The National Endowment for the Arts announced this week that it will fund several pubmedia projects and entities through its Art Works initiative.

Videographer Justin Gaar and sound specialist Matt Whitson record a segment with Journey Proud host Joey Brackner in the Oakleigh Historic Garden District in Mobile. The Alabama Public Television program received an NEA grant this week. (Photo: APT)

Videographer Justin Gaar and sound specialist Matt Whitson record a segment with Journey Proud host Joey Brackner in the Oakleigh Historic Garden District in Mobile. The Alabama Public Television program received an NEA grant this week. (Photo: APT)

The largest pubcasting grant, for $50,000 in the Folk and Traditional Arts category, went to Alabama Public Television in Birmingham for a second season of Journey Proud, its half-hour broadcast series with related web content documenting statewide artistic and cultural traditions.

Other recipients include New York Public Radio’s ongoing Radio Rookies program, which will get $45,000 from the Arts Education category. The project provides training in radio production to young people throughout New York City. Their productions air locally on WNYC, nationally on NPR and internationally on the BBC and Australian Broadcasting Co.

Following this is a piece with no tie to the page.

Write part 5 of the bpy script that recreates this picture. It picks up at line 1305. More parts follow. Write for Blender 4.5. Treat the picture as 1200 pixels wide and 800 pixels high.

Also in Arts Education, WHYY in Philadelphia will receive $15,000 for a professional development program for teachers to learn how to integrate digital media into classrooms and to teach students radio and television production. WHYY staffers at the station’s Dorrance H. Hamilton Public Media Commons will act as executive producers for the students.

In the Media Arts category, $20,000 goes to Atlantic Public Media in Woods Hole, Mass., to support Transom.org, a radio-production resource site that “encourages both emerging and experienced independent audio producers to tell their stories” about producing for public radio.

And in the Artist Communities category, the Wave Farm Residency Program in Acra, N.Y. will receive $10,000 to support audio artists by helping to pay for room, board, studio space, equipment and access to the facilities of its noncommercial station, WGXC-FM.

One grant has an interesting historic link to a station: The Chicago Opera Theater is receiving $35,000 from the Opera category to support a new production of Duke Ellington’s jazz opera “Queenie Pie,” which was commissioned by New York’s WNET in 1967. It was inspired by the life of Madam C. J. Walker, the first African-American, self-made woman millionaire who developed and sold a wildly popular line of beauty products. “Blending big band sound, the musical styles of opera, jazz, and musical theater,” the NEA announcement said, “this 90-minute opera will explore fame, love, and the loss of it when tastes inevitably change.”

The NEA received 1,528 Art Works applications, it said in the Dec. 11 announcement; 895 will receive grants totaling $23.4 million. Grant amounts range from $10,000 to $100,000 with an average of $26,154.